A crítica musical em nossa província: isso também pode ter ideologia

A Mona Lisa de Duchamp
A Mona Lisa de Duchamp: de bigode

Lembro que quando começamos o PQP Bach, tínhamos que decidir o tom das postagens. Os poucos blogs do gênero só mostravam a capa do disco, as obras que continha e o link. Nós queríamos ser um pouco mais explicativos, dada a baixa informação do público brasileiro sobre música erudita. A ideia era a de fazer uma espécie de curadoria. Como criador da coisa, tratei de utilizar delicadamente meus argumentos a fim de não constranger meus pares. E fiquei muito feliz quando meus companheiros tenderam naturalmente ao tom bem-humorado e zombeteiro. Era o que eu queria.

Após anos lendo programas de concertos (e contracapas de discos) absolutamente horríveis — os quais utilizavam as metáforas de maior mau gosto que já li até hoje –, fiquei feliz de poder demonstrar ao público da internet minha ideologia de que a arte é filha da criatividade, da habilidade, do conhecimento, da inteligência e do artifício. E que todos estes itens guardam parentesco maior com a alegria do que com a sisudez.
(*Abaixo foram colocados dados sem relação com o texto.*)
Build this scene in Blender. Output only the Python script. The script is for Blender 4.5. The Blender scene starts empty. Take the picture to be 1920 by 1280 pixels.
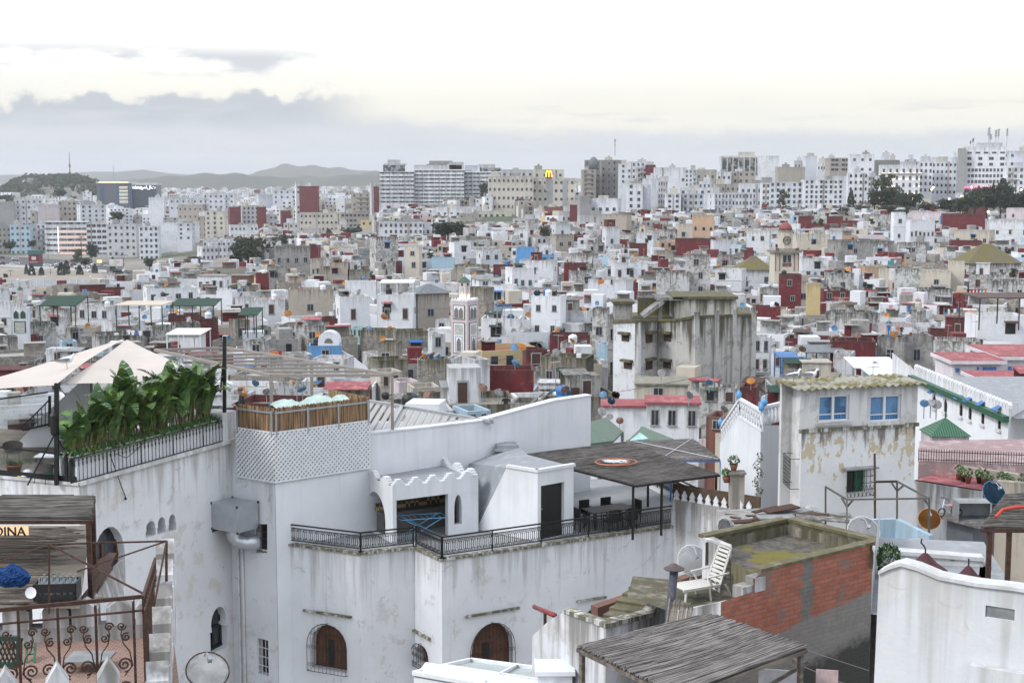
import bpy,math,random
from mathutils import Vector,Matrix
R=math.radians
rnd=random.Random(7)
scene=bpy.context.scene
COL=scene.collection
# camera, sky, sun, exposure
CZ,FPX,HOR=55.0,2667.0,335.0
PITCH=math.atan((640-HOR)/FPX)
cam=bpy.data.cameras.new('camera');cam.lens=50;cam.sensor_width=36
cam.clip_start=0.5;cam.clip_end=30000
camo=bpy.data.objects.new('camera',cam);COL.objects.link(camo)
camo.location=(0,0,CZ);camo.rotation_euler=(math.pi/2-PITCH,0,0)
scene.camera=camo
scene.view_settings.view_transform='Standard';scene.view_settings.look='None'
scene.view_settings.exposure=0.62;scene.view_settings.gamma=1
scene.render.engine='CYCLES'
scene.cycles.use_denoising=True
scene.cycles.max_bounces=5;scene.cycles.diffuse_bounces=1;scene.cycles.glossy_bounces=2
scene.cycles.transparent_max_bounces=8;scene.cycles.transmission_bounces=3;scene.cycles.volume_bounces=0
SUN_EL,SUN_AZ=42.0,-115.0
class NT:
 def __init__(s,tree):s.t=tree;s.n=tree.nodes;s.l=tree.links
 def add(s,typ,ins=None,**kw):
  nd=s.n.new(typ)
  for k,v in kw.items():setattr(nd,k,v)
  for k,v in(ins or{}).items():
   sock=nd.inputs[k]
   if isinstance(v,bpy.types.NodeSocket):s.l.new(v,sock)
   elif isinstance(v,bpy.types.Node):s.l.new(v.outputs[0],sock)
   else:sock.default_value=v
  return nd
 def math(s,op,a,b=0.0,c=0.0,clamp=False):
  nd=s.add('ShaderNodeMath',{0:a,1:b,2:c},operation=op);nd.use_clamp=clamp
  return nd.outputs[0]
 def ramp(s,v,lo,hi,a=0.0,b=1.0,smooth=True):
  nd=s.add('ShaderNodeMapRange',{'Value':v,'From Min':lo,'From Max':hi,'To Min':a,'To Max':b})
  nd.interpolation_type='SMOOTHSTEP' if smooth else 'LINEAR'
  return nd.outputs[0]
 def mix(s,f,a,b,blend='MIX'):
  nd=s.add('ShaderNodeMix',data_type='RGBA',blend_type=blend)
  for k,v in((0,f),(6,a),(7,b)):
   if isinstance(v,bpy.types.NodeSocket):s.l.new(v,nd.inputs[k])
   else:nd.inputs[k].default_value=v if k==0 else(tuple(v)+(1,))[:4]
  return nd.outputs[2]
 def noise(s,vec,scale,detail=3.0,rough=0.55,dist=0.0,dim='3D'):
  nd=s.add('ShaderNodeTexNoise',{'Vector':vec,'Scale':scale,'Detail':detail,'Roughness':rough,'Distortion':dist})
  nd.noise_dimensions=dim
  return nd.outputs[0]
 def vmul(s,vec,k):return s.add('ShaderNodeVectorMath',{0:vec,1:k},operation='MULTIPLY').outputs[0]
 def vadd(s,a,b):return s.add('ShaderNodeVectorMath',{0:a,1:b},operation='ADD').outputs[0]
world=bpy.data.worlds.new('World');scene.world=world;world.use_nodes=True
W=NT(world.node_tree);W.n.clear()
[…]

Mais do que qualquer outra, a música erudita costuma se encastelar em torres inacessíveis. Muitos não gostam da crítica. E uma das formas de evitá-la é a de exigir a presença da filha maior da burrice: a seriedade. As alegações são as de qualquer professor inseguro: falta de respeito ou desconhecimento. Na Europa, algumas publicações já furaram este bloqueio e os músicos aprenderam a conviver com esses possíveis opositores. Mas em alguns locais como a provinciana Porto Alegre, permanece o ranço e muitos músicos só conseguem suportar o aplauso. Quando criticados, ficam amuados e, é óbvio, voltam à tradição de se considerarem intocáveis e de reclamarem dos termos seculares utilizados. Ou seja, exigem respeito quando nunca houve desrespeito…
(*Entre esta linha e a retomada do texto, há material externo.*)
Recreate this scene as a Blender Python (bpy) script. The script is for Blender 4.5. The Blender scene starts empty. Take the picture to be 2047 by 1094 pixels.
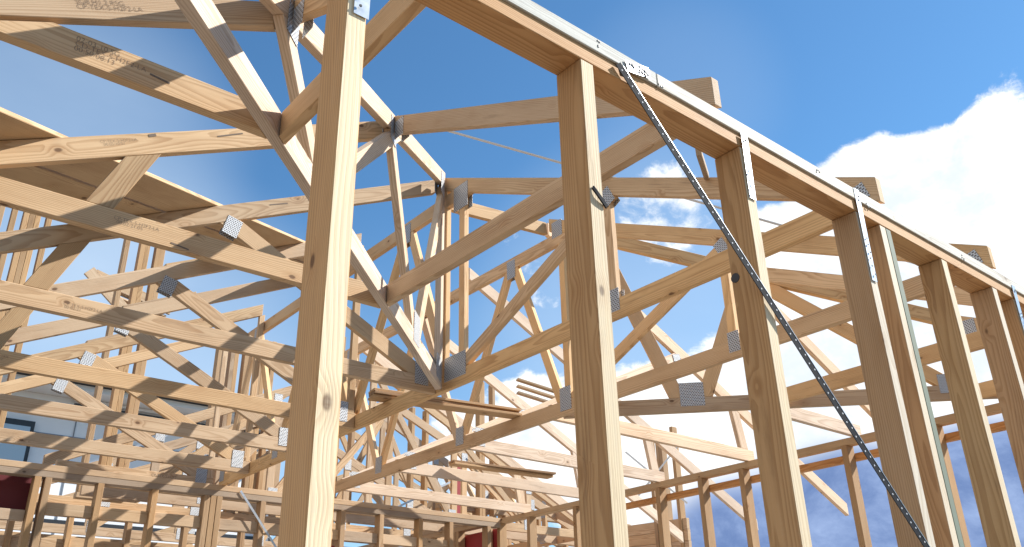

“Minha ideologia” é antiga e, na verdade, não é nada minha. No Brasil, ela começou lá com os modernistas e, por alguma razão, ficou fora das avaliações musicais e acadêmicas. Em 1919, Marcel Duchamp já pintava uma Mona Lisa de bigodes. É claro que era uma brincadeira, mas uma brincadeira muito séria, que mostrava a disposição modernista para dessacralizar a arte. Pois a arte partiu há muito tempo do sagrado para o profano e mesmo aquela música que era ouvida apenas em igrejas vê que suas novas catedrais são as salas de concerto.

Detesto coisa sem graça. Então, corro não apenas da má literatura na ficção. Acho que a má literatura da crítica — vide o que se escreve no Brasil e em nossa aldeia, com raríssimas exceções — consegue afastar boa percentagem dos candidatos a ouvintes. Não é casual que não sejam lidos. O ar de grande importância que estes textos dão a si mesmos constroem um assustador espantalho em parceria com alguns músicos que se consideram semideuses por serem membros de uma orquestra qualquer.
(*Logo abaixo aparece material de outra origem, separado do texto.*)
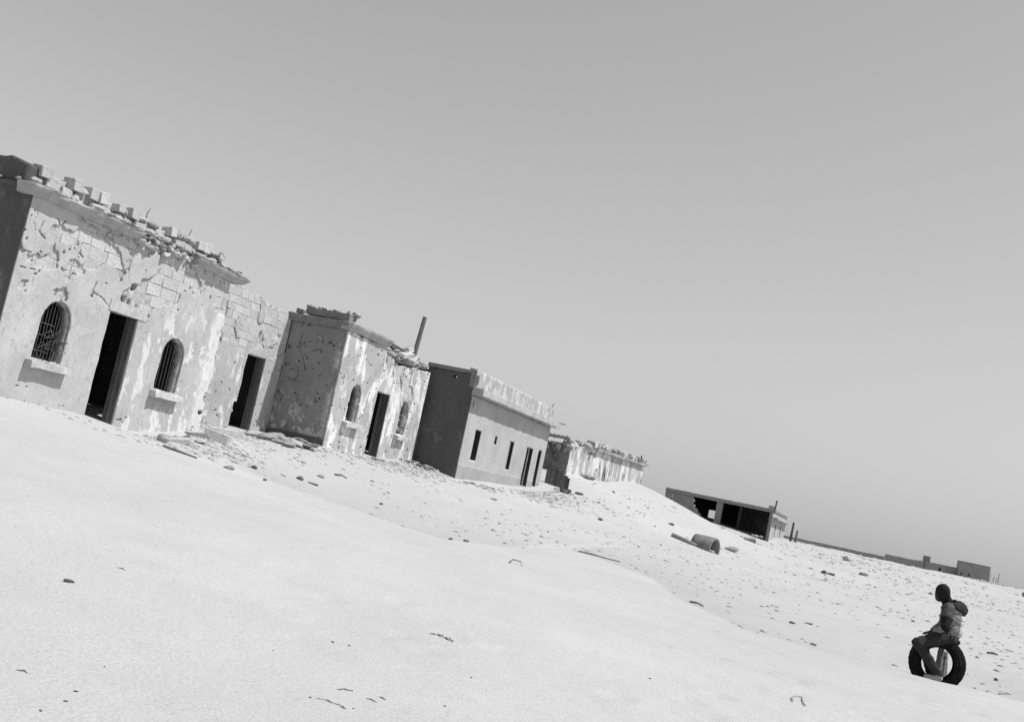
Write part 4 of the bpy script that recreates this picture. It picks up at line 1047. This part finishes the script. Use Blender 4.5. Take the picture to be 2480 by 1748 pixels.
def wrinkle(f, amp, s, seed):
    return lambda X, Y, Z: f(X, Y, Z) + amp * (np.sin(X * s + 3 * np.sin(Z * s * .6 + seed)) * np.sin(Z * s * 1.1 + seed + 2 * np.sin(Y * s * .7)) )
def skin(name, sdf, lo, hi, h, mats, parent, slot=None):
    P_, F_ = surfnet(sdf, lo, hi, h)
    W_ = np.array(PB)[None] + P_[:, :1] * np.array(r0)[None] + P_[:, 1:2] * np.array(FH)[None] + P_[:, 2:] * np.array([[0, 0, 1.]])
    me = bpy.data.meshes.new(name)
    me.vertices.add(len(W_)); me.vertices.foreach_set('co', W_.ravel())
    me.loops.add(F_.size); me.loops.foreach_set('vertex_index', F_.ravel().astype(np.int32))
    me.polygons.add(len(F_)); me.polygons.foreach_set('loop_start', np.arange(0, F_.size, 4, dtype=np.int32))
    me.polygons.foreach_set('use_smooth', np.ones(len(F_), bool))
    me.update(calc_edges=True)
    for m in mats: me.materials.append(MATS[m])
    if slot is not None:
        c_ = P_[F_].mean(1); me.polygons.foreach_set('material_index', slot(c_[:, 0], c_[:, 1], c_[:, 2]).astype(np.int32))
    o = bpy.data.objects.new(name, me); link(o, parent)
    if parent: o.location = -wloc(parent)
    return o
# tyre: section revolved about an axis turned a little to the left of the camera
TC = (.0, .0, -1.20); TR = .365; phi = math.radians(14)
td = r0 * math.cos(phi) - FH * math.sin(phi); tn = FH * math.cos(phi) + r0 * math.sin(phi)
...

Essas pessoas são tão bobocas.

8 comments / Add your comment below

  1. Cê sabe que eu sou o fã número 1 do PQPBach. Tiete mesmo. Adoro os textos e o humor simpático que beiram a truculência. Emocionei-me certa vez quando vc me mandou antecipado, por e-mail, antes da publicação do post, os links para download de álbuns do Mozart. E um dos momentos gratificantes da minha vida cibernética foi reconhecer que um dos leitores do meu blog não era ninguém menos que o grande Carlinus, o ser mais gentil e revestido de uma cordialidade imbatível da blogosfera_ só páreo para o Farinatti.

    Estava esperando minha filha e minha esposa no balé, ontem, no maior tédio, daí encontrei no porta-malas uma revista Piauí antiga que foi a salvação para passar o tempo. E reli essa maravilhosa matéria, lembrando que deveria surgir alguma situação para que eu a passasse para vc. Acho que esta é a situação. Trata do mercado fonográfico da música erudita, e de uma de suas maiores e mais desconcertantes fraudes. Um texto que é uma obra prima e me fez dar um suspiro profundo diante da beleza das minúcias da condição humana.

    Aqui está:

    http://revistapiaui.estadao.com.br/edicao-17/variacoes-musicais/fantasia-para-piano

      1. O último parágrafo é o que um escritor uma vez disse ser o “ponto de estocada”, a parte da narrativa em que o escritor faz o leitor sentir um arrepio na nuca e uma aproximação a uma verdade mais superiora sobre a vida. Achei magnífico este último parágrafo. Digno do arrepio dos melhores contos de Raymond Carver.